Cardinal Parolin: la guerre en Europe et la macabre nostalgie totalitaire
Antonella Palermo - Cité du Vatican
Le secrétaire d'État du Saint-Siège, le cardinal Pietro Parolin, a célébré dimanche 23 juillet la messe de clôture de la conférence qui s'est tenue dans le monastère des Camaldules en Toscane. Cette messe a eu lieu à l'occasion du 80ème anniversaire du Codex Camaldoli qu'en 1943 un groupe d'intellectuels catholiques, laïcs et religieux, a élaboré dans ce même lieu, sous la direction de Mgr Adriano Bernareggi, à travers un débat sur le magistère social de l'Église, les problèmes de société, les rapports entre l'individu et l'État, entre le bien commun et la liberté individuelle.
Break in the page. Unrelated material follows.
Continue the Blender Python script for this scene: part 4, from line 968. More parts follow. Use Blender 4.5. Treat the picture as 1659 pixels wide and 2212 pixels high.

Bien qu'aujourd'hui, le contexte historique et ecclésial ait changé, la peur de ce qu'il a appelé «une guerre inattendue au cœur de l'Europe» est si forte qu’il semblerait que l’on veuille «raviver la macabre nostalgie totalitaire», a relevé le cardinal italien.
La sainteté de Dieu est là où se trouve la mort, l'insignifiance, le mal
À la lumière des lectures de ce 16e dimanche du temps ordinaire sur les trois paraboles de l'Évangile de Matthieu, celle du bon grain et de l'ivraie, de la graine de moutarde et du levain, le cardinal a souligné que «la sainteté de Dieu est présente là où se trouve la mort, l'insignifiance, le mal». Le Royaume des cieux «est mêlé à notre histoire», et même «à notre histoire personnelle», a-t-il ajouté. «Les trois paraboles insistent surtout sur la disproportion entre des réalités différentes, sur la nécessité de discerner ce que signifie être dans le monde et, enfin, a-t-il poursuivi, sur le fait de savoir attendre. Cette disproportion, ce discernement, ce sagesse de l’attente sont l'espace de la foi. Et cet espace est la condition de l'histoire».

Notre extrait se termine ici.